The HB7 building will support early-phase development of biopharmaceuticals and includes both GMP-compliant and pilot-scale manufacturing areas. Both areas are equipped with single-use systems intended to reduce contamination risk and streamline production.
The facility includes space for future expansion and is designed to incorporate technologies such as continuous manufacturing, automation, and digitization. Construction was carried out by Kirin Engineering Company and Taisei Corp.
A training facility has also been established within the building to address a shortage of experienced biopharma engineers in Japan. The space allows staff to perform operations that simulate actual manufacturing processes. This expands on Kyowa Kirin’s existing Human Resource Development Office at the Takasaki site.
The HB7 building spans four floors above ground and one below, with a total floor area of approximately 9,250 square meters.
In June 2024, Kyowa Kirin announced plans build a biopharmaceutical plant in Sanford, North Carolina, with the construction currently underway. The drugmaker will invest up to $530 million to build the 171,700-square-foot two-bioreactor facility, which Kyowa Kirin says will be scalable to its plant in Takasaki in order to ease tech transfer between the two sites.

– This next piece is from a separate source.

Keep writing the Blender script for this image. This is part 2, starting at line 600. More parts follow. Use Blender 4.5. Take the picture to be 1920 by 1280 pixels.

“By establishing a global manufacturing structure that utilizes Takasaki Plant, including HB7 building, and the plant in Sanford, we aim to further accelerate development by manufacturing [drug substance] in-house, from early to late-stage development and the initial stages of market launch,” Toshiyuki Kurata, managing executive officer and chief supply chain officer at Kyowa Kirin, said in a statement.